The request: Leaving out every picture, copy the lines of the data exactly, from the first through the line containing "return CAMP + r*((Z-CAM_H)/r[2])".

Data provided:
####################
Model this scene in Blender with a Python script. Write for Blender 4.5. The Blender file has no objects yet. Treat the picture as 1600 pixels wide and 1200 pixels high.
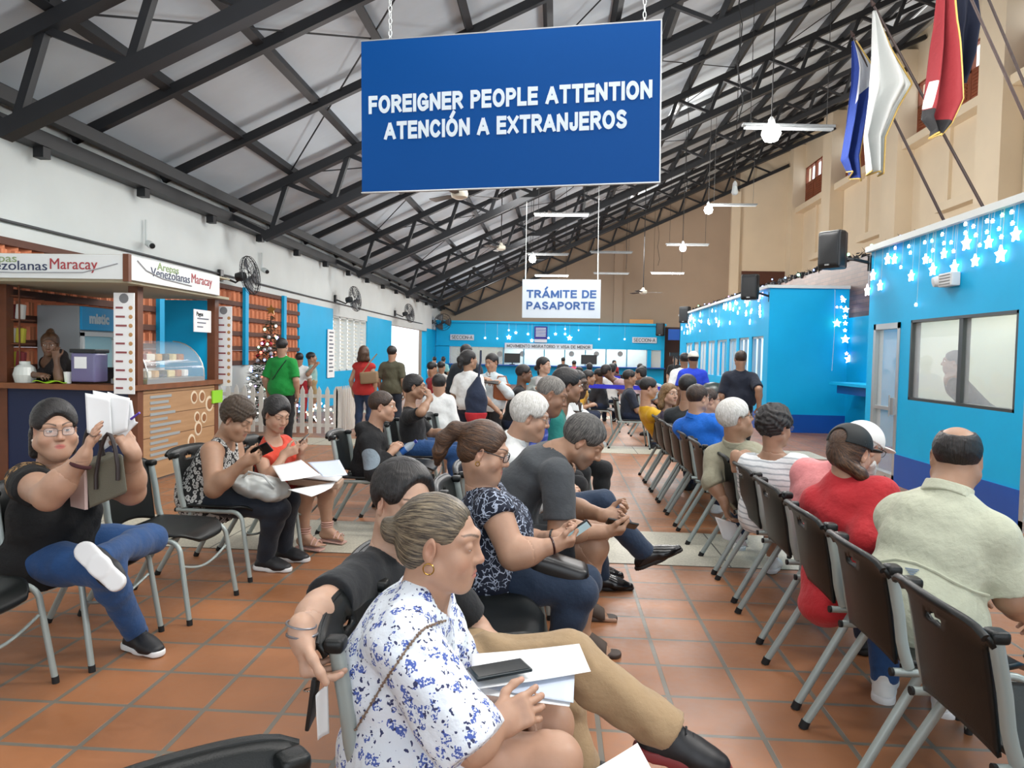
import bpy, bmesh, math, random
import numpy as np
from mathutils import Vector, Matrix, Euler

random.seed(7)
rng = np.random.RandomState(11)
SC = bpy.context.scene
COL = SC.collection

# ------------------------------------------------------------------ camera
F_PX, CAM_H = 1120.0, 1.45
_d = np.array([(870-800)/F_PX, (600-555)/F_PX, 1.0])      # where the hall's long axis runs in the lens
_a = np.array([1.0, -0.02, 0.0])
_up = -np.cross(_a, _d)
EY = _d/np.linalg.norm(_d); EZ = _up/np.linalg.norm(_up); EX = np.cross(EZ, EY)
CAMR = np.array([EX, EY, EZ]).T                            # rows: right, up, forward in world axes
CAMP = np.array([0.0, 0.0, CAM_H])
cam_d = bpy.data.cameras.new('camera'); cam = bpy.data.objects.new('camera', cam_d); COL.objects.link(cam)
cam_d.sensor_width = 36.0; cam_d.lens = F_PX/1600*36.0; cam_d.clip_start = 0.05; cam_d.clip_end = 300
_m = Matrix.Identity(4)
for i in range(3):
    _m[i][0] = CAMR[0][i]; _m[i][1] = CAMR[1][i]; _m[i][2] = -CAMR[2][i]; _m[i][3] = CAMP[i]
cam.matrix_world = _m
SC.camera = cam

def at(u, v, Y):
    """world point that a photo pixel shows on the cross plane y = Y"""
    r = CAMR[0]*(u-800)/F_PX + CAMR[1]*(600-v)/F_PX + CAMR[2]
    return CAMP + r*(Y/r[1])
def at_z(u, v, Z):
    r = CAMR[0]*(u-800)/F_PX + CAMR[1]*(600-v)/F_PX + CAMR[2]
    return CAMP + r*((Z-CAM_H)/r[2])

# ------------------------------------------------------------------ light and exposure
SC.view_settings.view_transform = 'Standard'
SC.view_settings.look = 'None'
SC.view_settings.gamma = 1.0
SC.view_settings.use_curve_mapping = False
SC.view_settings.exposure = 0.0
W = bpy.data.worlds.new('world'); SC.world = W; W.use_nodes = True
_bg = W.node_tree.nodes['Background']; _bg.inputs[0].default_value = (0.86, 0.93, 1.0, 1); _bg.inputs[1].default_value = 2.2

def area(name, loc, size, power, direction=(0,0,-1), color=(1,1,1), spread=math.pi):
    l = bpy.data.lights.new(name, 'AREA'); l.shape = 'RECTANGLE'; l.size = size[0]; l.size_y = size[1]
    l.energy = power; l.color = color; l.spread = spread
    o = bpy.data.objects.new(name, l); COL.objects.link(o); o.location = loc
    o.rotation_euler = Vector(direction).to_track_quat('-Z', 'Y').to_euler()
    return o
# daylight through the clerestory on the right and the openings along the left wall, added fill on top of the hall's own lamps, the open entrance behind
area('clerestory_light', (11.1, 22.0, 9.9), (1.6, 26.0), 420, (-1, 0, -0.55), (1.0, 0.97, 0.92))
area('clerestory_light', (11.1, 5.0, 9.9), (1.3, 6.0), 1150, (-1, -.1, -0.85), (1.0, 0.97, 0.93), 2.4)
area('entrance_light', (0.5, -6.5, 4.2), (9.0, 4.0), 150, (0, 1, -0.25), (0.97, 0.98, 1.0))
def bulb(name, loc, power, r=.35, color=(1.0, 0.98, 0.96)):
    l = bpy.data.lights.new(name, 'POINT'); l.energy = power; l.shadow_soft_size = r; l.color = color
    o = bpy.data.objects.new(name, l); COL.objects.link(o); o.location = loc; return o
for ly, lp in ((1.5, 150), (5.5, 150), (11.0, 215), (17.5, 240), (24.0, 240), (30.5, 250)):
    area('hall_lamp_light', (1.0, ly, 5.4), (5.0, 1.2), lp, (0.0, 0, -1), (1.0, 0.98, 0.95))
    bulb('hall_lamp_light', (-2.6, ly+.6, 3.5), lp*.42); bulb('hall_lamp_light', (2.6, ly, 4.9), lp*.56)  # added fill without fixtures, lifting hall and roof
for ly in (8.0, 20.0, 31.0):
    area('hall_lamp_light', (3.5, ly, 6.0), (1.0, 6.0), 260, (1.0, 0, .25), (1.0, 0.96, 0.9))  # fill added to brighten the right wall, no fixture here

# ------------------------------------------------------------------ helpers
def link(o): COL.objects.link(o); return o
def tag(o, label=None, cat=None, group=None, kind=None):
    if label: o['label'] = label
    if cat: o['category'] = cat
    if group: o['group'] = group
    if kind: o['kind'] = kind
    return o
def thing(name, label, cat, loc=(0,0,0), rz=0.0, group=None, kind=None):
    o = bpy.data.objects.new(name, None); o.empty_display_size = 0.1
    link(o); o.location = Vector(loc); o.rotation_euler = (0, 0, rz)
    return tag(o, label, cat, group, kind)

class MB:
    """collects shapes for ONE mesh object"""
    def __init__(s): s.bm = bmesh.new()
    def box(s, c, d, rot=None, bevel=0.0, seg=2):
        m = Matrix.Translation(Vector(c))
        if rot is not None: m = m @ (rot if isinstance(rot, Matrix) else Euler(rot).to_matrix().to_4x4())
        m = m @ Matrix.Diagonal((d[0], d[1], d[2], 1))
        r = bmesh.ops.create_cube(s.bm, size=1.0, matrix=m)
        if bevel > 0:
            es = list({e for v in r['verts'] for e in v.link_edges})
            bmesh.ops.bevel(s.bm, geom=es, offset=bevel, segments=seg, affect='EDGES', profile=0.6)
        return s
    def mm(s, a, b, bevel=0.0):
        a = Vector(a); b = Vector(b)
        return s.box((a+b)/2, [max(abs(x), 1e-4) for x in (b-a)], None, bevel)
    def beam(s, a, b, w, h, up=(0,0,1), bevel=0.0):
        a = Vector(a); b = Vector(b); d = b-a; L = d.length
        y = d.normalized(); u = Vector(up)
        if abs(u.normalized().dot(y)) > 0.98: u = Vector((1,0,0))
        x = y.cross(u).normalized(); z = x.cross(y)
        m = Matrix(((x.x,y.x,z.x,0),(x.y,y.y,z.y,0),(x.z,y.z,z.z,0),(0,0,0,1)))
        return s.box((a+b)/2, (w, L, h), m, bevel)
    def tube(s, pts, r, seg=8, cap=True, closed=False, sx=1.0, up=None):
        pts = [Vector(p) for p in pts]; n = len(pts)
        rr = r if isinstance(r, (list, tuple)) else [r]*n
        rings = []; nrm = None
        for i, p in enumerate(pts):
            if closed: t = (pts[(i+1) % n]-pts[i-1])
            else: t = (pts[min(i+1, n-1)]-pts[max(i-1, 0)])
            t = t.normalized() if t.length > 1e-9 else Vector((0,0,1))
            if nrm is None:
                u = Vector(up) if up is not None else (Vector((0,0,1)) if abs(t.z) < .9 else Vector((1,0,0)))
                nrm = (u - t*u.dot(t)).normalized()
            else:
                nrm = nrm - t*nrm.dot(t)
                nrm = nrm.normalized() if nrm.length > 1e-6 else t.orthogonal().normalized()
            b = t.cross(nrm)
            rings.append([s.bm.verts.new(p + (nrm*math.cos(q)*sx + b*math.sin(q))*rr[i]) for q in [2*math.pi*k/seg for k in range(seg)]])
        for i in range(n if closed else n-1):
            A = rings[i]; B = rings[(i+1) % n]
            for k in range(seg): s.bm.faces.new((A[k], A[(k+1)%seg], B[(k+1)%seg], B[k]))
        if cap and not closed:
            s.bm.faces.new(list(reversed(rings[0]))); s.bm.faces.new(rings[-1])
        return s
    def lathe(s, prof, c=(0,0,0), axis=(0,0,1), seg=20):
        q = Vector((0,0,1)).rotation_difference(Vector(axis)); c = Vector(c); rings = []
        for r, z in prof:
            rings.append([s.bm.verts.new(c + q @ Vector((max(r,1e-4)*math.cos(2*math.pi*k/seg), max(r,1e-4)*math.sin(2*math.pi*k/seg), z))) for k in range(seg)])
        for A, B in zip(rings, rings[1:]):
            for k in range(seg): s.bm.faces.new((A[k], A[(k+1)%seg], B[(k+1)%seg], B[k]))
        s.bm.faces.new(list(reversed(rings[0]))); s.bm.faces.new(rings[-1])
        return s
    def sph(s, c, r, seg=12):
        m = Matrix.Translation(Vector(c)) @ (Matrix.Diagonal((r,r,r,1)) if not isinstance(r, (tuple, list)) else Matrix.Diagonal((r[0],r[1],r[2],1)))
        bmesh.ops.create_uvsphere(s.bm, u_segments=seg, v_segments=max(4, seg*2//3), radius=1.0, matrix=m); return s
    def poly(s, pts, ext):
        """flat outline pushed out along ext"""
        vs = [s.bm.verts.new(Vector(p)) for p in pts]; f = s.bm.faces.new(vs)
        r = bmesh.ops.extrude_face_region(s.bm, geom=[f])
        bmesh.ops.translate(s.bm, verts=[g for g in r['geom'] if isinstance(g, bmesh.types.BMVert)], vec=Vector(ext)); return s
    def quad(s, a, b, c, d):
        s.bm.faces.new([s.bm.verts.new(Vector(p)) for p in (a,b,c,d)]); return s
    def sheet(s, fn, nu, nv):
        g = [[s.bm.verts.new(Vector(fn(i/nu, j/nv))) for j in range(nv+1)] for i in range(nu+1)]
        for i in range(nu):
            for j in range(nv): s.bm.faces.new((g[i][j], g[i+1][j], g[i+1][j+1], g[i][j+1]))
        return s
    def build(s, name, mat, parent=None, smooth=False, solid=0.0):
        bmesh.ops.recalc_face_normals(s.bm, faces=s.bm.faces)
        me = bpy.data.meshes.new(name); s.bm.to_mesh(me); s.bm.free()
        if mat is not None: me.materials.append(mat)
        if smooth:
            me.polygons.foreach_set('use_smooth', [True]*len(me.polygons))
            if smooth != 'all' and hasattr(me, 'set_sharp_from_angle'): me.set_sharp_from_angle(angle=math.radians(45))
        o = link(bpy.data.objects.new(name, me))
        if solid:
            md = o.modifiers.new('thickness', 'SOLIDIFY'); md.thickness = solid; md.offset = 0
        if parent is not None: o.parent = parent
        return o
def struct(o): o['kind'] = 'structure'; return o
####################
Full answer:
Model this scene in Blender with a Python script. Write for Blender 4.5. The Blender file has no objects yet. Treat the picture as 1600 pixels wide and 1200 pixels high.
import bpy, bmesh, math, random
import numpy as np
from mathutils import Vector, Matrix, Euler

random.seed(7)
rng = np.random.RandomState(11)
SC = bpy.context.scene
COL = SC.collection

# ------------------------------------------------------------------ camera
F_PX, CAM_H = 1120.0, 1.45
_d = np.array([(870-800)/F_PX, (600-555)/F_PX, 1.0])      # where the hall's long axis runs in the lens
_a = np.array([1.0, -0.02, 0.0])
_up = -np.cross(_a, _d)
EY = _d/np.linalg.norm(_d); EZ = _up/np.linalg.norm(_up); EX = np.cross(EZ, EY)
CAMR = np.array([EX, EY, EZ]).T                            # rows: right, up, forward in world axes
CAMP = np.array([0.0, 0.0, CAM_H])
cam_d = bpy.data.cameras.new('camera'); cam = bpy.data.objects.new('camera', cam_d); COL.objects.link(cam)
cam_d.sensor_width = 36.0; cam_d.lens = F_PX/1600*36.0; cam_d.clip_start = 0.05; cam_d.clip_end = 300
_m = Matrix.Identity(4)
for i in range(3):
    _m[i][0] = CAMR[0][i]; _m[i][1] = CAMR[1][i]; _m[i][2] = -CAMR[2][i]; _m[i][3] = CAMP[i]
cam.matrix_world = _m
SC.camera = cam

def at(u, v, Y):
    """world point that a photo pixel shows on the cross plane y = Y"""
    r = CAMR[0]*(u-800)/F_PX + CAMR[1]*(600-v)/F_PX + CAMR[2]
    return CAMP + r*(Y/r[1])
def at_z(u, v, Z):
    r = CAMR[0]*(u-800)/F_PX + CAMR[1]*(600-v)/F_PX + CAMR[2]
    return CAMP + r*((Z-CAM_H)/r[2])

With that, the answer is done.